Until two days ago, when we had yet another 30 minute outage. And again yesterday. I called for that one, since it was during business hours. "Yes," the CSR said, "we do have an outage in your area. No ETA to fix."
It came back in 10 minutes, but last night the logs show more outages that lasted more than a few minutes, so today was officially "move back to DSL" day. Oh, goody.
I re-investigated the POS DSL modem. What is is, is an Frontier-branded Actiontec FV2200. Go
Google "Actiontec FV2200". You won't find any info on it that's useful. No manual. No service guide. No "Quick Start". Nothing. It gets better.
This thing, like most appliances these days, has a built-in web server that you use to configure it. And, it took me two hours to discover:
that web server doesn't work with Firefox. Can you imagine? Not using standards-compliant web code in an appliance? It wasn't obvious that the browser was the problem, but this thing just would
not configure -- and it would not fail to configure in a repeatable way -- until I switched to IE. Eventually, I came up with a set of port forwards that would work.
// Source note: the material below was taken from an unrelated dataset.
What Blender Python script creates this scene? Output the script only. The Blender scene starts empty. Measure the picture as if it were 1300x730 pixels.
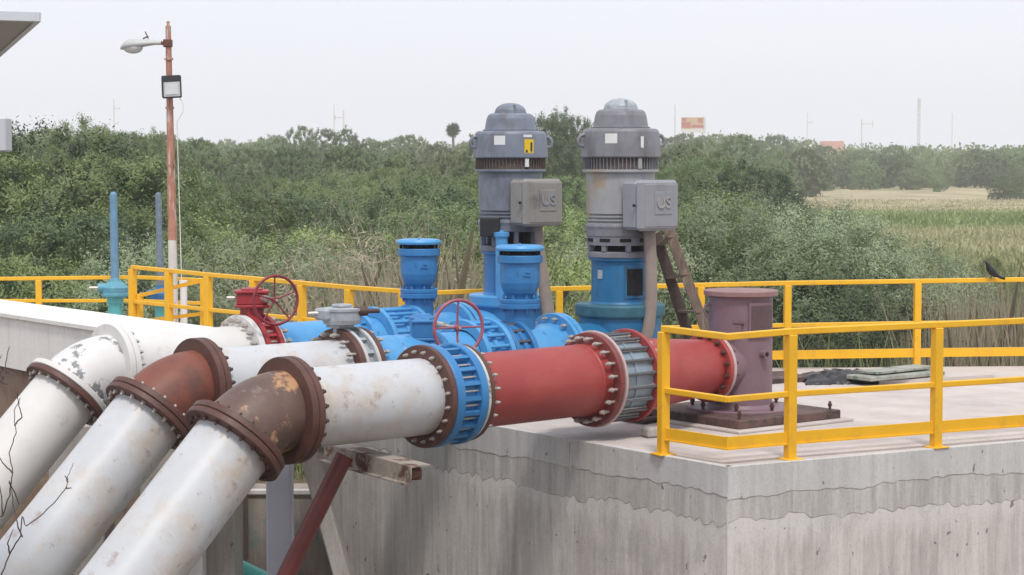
import bpy, math, random
import numpy as np
from mathutils import Vector, Matrix
random.seed(7)
SC = bpy.context.scene
COL = SC.collection
R = math.radians
PI = math.pi
Z = Vector((0, 0, 1))

# ------------------------------------------------------------------ camera
F, HZ, CAM_Z = 2500.0, 210.0, 2.23
PITCH = math.atan((365 - HZ) / F)
cam_d = bpy.data.cameras.new('camera')
cam = bpy.data.objects.new('camera', cam_d)
COL.objects.link(cam)
cam.location = (0, 0, CAM_Z)
cam.rotation_euler = (PI / 2 - PITCH, 0, 0)
cam_d.sensor_width = 36
cam_d.lens = 36 * F / 1300
cam_d.clip_start = 0.1
cam_d.clip_end = 9000
SC.camera = cam


def ray(u, v):
    x = (u - 650) / F
    y = -(v - 365) / F
    c, s = math.cos(PITCH), math.sin(PITCH)
    return Vector((x, c + y * s, -s + y * c))


def W(u, v, z=0.0):
    d = ray(u, v)
    t = (z - CAM_Z) / d.z
    return Vector((d.x * t, d.y * t, z))


def WY(u, v, Y):
    d = ray(u, v)
    t = Y / d.y
    return Vector((d.x * t, Y, CAM_Z + d.z * t))


def scr(p):
    c, s = math.cos(PITCH), math.sin(PITCH)
    x, y, z = p[0], p[1], p[2] - CAM_Z
    dep = y * c - z * s
    up = y * s + z * c
    return (650 + F * x / dep, 365 - F * up / dep)


# ------------------------------------------------------------------ materials
MATS = {}


def nt(m):
    return m.node_tree.nodes, m.node_tree.links


def base_mat(name, col, rough=0.6, metal=0.0, var=0.08, scale=6.0, bump=0.0, bscale=40, spec=None, coord='Object'):
    """a plain surface with slight mottling"""
    m = bpy.data.materials.new(name)
    m.use_nodes = True
    N, L = nt(m)
    b = N['Principled BSDF']
    b.inputs['Roughness'].default_value = rough
    b.inputs['Metallic'].default_value = metal
    if spec is not None:
        b.inputs['Specular IOR Level'].default_value = spec
    tc = N.new('ShaderNodeTexCoord')
    n = N.new('ShaderNodeTexNoise')
    n.inputs['Scale'].default_value = scale
    n.inputs['Detail'].default_value = 8
    n.inputs['Roughness'].default_value = 0.65
    L.new(tc.outputs[coord], n.inputs['Vector'])
    cr = N.new('ShaderNodeValToRGB')
    cr.color_ramp.elements[0].position = 0.3
    cr.color_ramp.elements[1].position = 0.7
    c = col
    cr.color_ramp.elements[0].color = (c[0] * (1 - var), c[1] * (1 - var), c[2] * (1 - var), 1)
    cr.color_ramp.elements[1].color = (min(c[0] * (1 + var), 1), min(c[1] * (1 + var), 1), min(c[2] * (1 + var), 1), 1)
    L.new(n.outputs['Fac'], cr.inputs['Fac'])
    L.new(cr.outputs['Color'], b.inputs['Base Color'])
    if bump:
        nb = N.new('ShaderNodeTexNoise')
        nb.inputs['Scale'].default_value = bscale
        nb.inputs['Detail'].default_value = 6
        L.new(tc.outputs[coord], nb.inputs['Vector'])
        bp = N.new('ShaderNodeBump')
        bp.inputs['Strength'].default_value = bump
        bp.inputs['Distance'].default_value = 0.01
        L.new(nb.outputs['Fac'], bp.inputs['Height'])
        L.new(bp.outputs['Normal'], b.inputs['Normal'])
    m['last'] = 1
    m['_c'] = 'x'
    MATS[name] = m
    return m


def add_patches(m, col, scale, lo, hi, detail=8, stretch=(1, 1, 1), rough=None, coord='Object', off=0.0, amount=1.0):
    """mix patches of another colour (rust, dirt, wear) where a noise passes a threshold"""
    N, L = nt(m)
    b = N['Principled BSDF']
    tc = N.new('ShaderNodeTexCoord')
    mp = N.new('ShaderNodeMapping')
    mp.inputs['Scale'].default_value = stretch
    mp.inputs['Location'].default_value = (off, off * 0.7, off * 1.3)
    L.new(tc.outputs[coord], mp.inputs['Vector'])
    n = N.new('ShaderNodeTexNoise')
    n.inputs['Scale'].default_value = scale
    n.inputs['Detail'].default_value = detail
    n.inputs['Roughness'].default_value = 0.7
    L.new(mp.outputs['Vector'], n.inputs['Vector'])
    mr = N.new('ShaderNodeMapRange')
    mr.inputs['From Min'].default_value = lo
    mr.inputs['From Max'].default_value = hi
    mr.inputs['To Max'].default_value = amount
    L.new(n.outputs['Fac'], mr.inputs['Value'])
    mx = N.new('ShaderNodeMix')
    mx.data_type = 'RGBA'
    src = b.inputs['Base Color'].links[0].from_socket
    L.new(mr.outputs['Result'], mx.inputs['Factor'])
    L.new(src, mx.inputs['A'])
    mx.inputs['B'].default_value = (*col, 1)
    L.new(mx.outputs['Result'], b.inputs['Base Color'])
    return m


wp = base_mat('white_pipe_paint', (0.535, 0.552, 0.575), 0.42, var=0.06, scale=3, bump=0.05, bscale=25)
add_patches(wp, (0.50, 0.40, 0.29), 2.2, 0.48, 0.64, amount=0.65)
add_patches(wp, (0.30, 0.20, 0.15), 6, 0.59, 0.66, off=3, amount=0.6)
add_patches(wp, (0.13, 0.11, 0.10), 18, 0.655, 0.70, off=8, amount=0.85)
wp2 = base_mat('old_white_paint', (0.66, 0.65, 0.63), 0.55, var=0.06, scale=3, bump=0.1, bscale=30)
add_patches(wp2, (0.46, 0.38, 0.30), 4, 0.58, 0.72, amount=0.6, off=5)
scraped = base_mat('scraped_white_paint', (0.66, 0.65, 0.64), 0.55, var=0.05, scale=3, bump=0.1)
add_patches(scraped, (0.22, 0.23, 0.24), 2.6, 0.54, 0.555, off=1.3, detail=12)
rustp = base_mat('brown_primer', (0.105, 0.043, 0.033), 0.55, var=0.25, scale=8, bump=0.25, bscale=30)
add_patches(rustp, (0.055, 0.035, 0.03), 5, 0.5, 0.65, off=2, amount=0.8)
add_patches(rustp, (0.20, 0.085, 0.05), 14, 0.62, 0.72, off=4, amount=0.6)
elbB = base_mat('rust_orange_elbow_paint', (0.19, 0.058, 0.035), 0.55, var=0.2, scale=4, bump=0.15)
add_patches(elbB, (0.09, 0.04, 0.032), 3, 0.52, 0.68, off=7, amount=0.8)
elbA = base_mat('stained_elbow_paint', (0.125, 0.075, 0.06), 0.5, var=0.25, scale=4, bump=0.3, bscale=35)
add_patches(elbA, (0.50, 0.28, 0.14), 2.4, 0.52, 0.57, off=11.3, amount=0.9)
add_patches(elbA, (0.27, 0.24, 0.23), 6, 0.58, 0.66, off=5.1, amount=0.8)
redp = base_mat('faded_red_paint', (0.33, 0.048, 0.045), 0.45, var=0.07, scale=2.5, bump=0.04)
add_patches(redp, (0.44, 0.12, 0.11), 1.6, 0.5, 0.75, stretch=(1, 1, 2), amount=0.5)
add_patches(redp, (0.22, 0.05, 0.045), 5, 0.58, 0.70, off=3, amount=0.55)
add_patches(redp, (0.50, 0.36, 0.32), 16, 0.68, 0.73, off=13, amount=0.6)
redf = base_mat('dark_red_flange_paint', (0.19, 0.045, 0.042), 0.55, var=0.25, scale=8, bump=0.2)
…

Switching from cable broadband to DSL broadband: For consumer users of broadband, this ain't so hard. On my house router, I literally unplugged one cable (to the cable modem) and plugged it to the DSL modem. The house router is smart -- very smart -- and it discovers all the stuff it needs all by itself in about 45 seconds, and suddenly the house is now on DSL instead of cable internet.
But.
I have lots and lots of outbound services, and these have to be reconfigured now that they're on a different network (ISP). The worst one is this forum. It has to send email every time someone has subscribed to a thread (Send Email when a thread is updated), or one user emails another. And, as I don't run my own mail server (not in the cards: this is one area where not being completely up-to-date can kill your network and make your ISP and the feds very angry with you), I have to tell this forum software to use my new ISP's mail server. And the things that this forum software wants to know are not always things that your ISP wants to tell you (or that its CSRs even know exist).
That was about three more hours this morning/afternoon, and four phone calls to Frontier to get sorted.
As I like to say, "It seems to be working now."
It's definitely time for lunch. TTFN.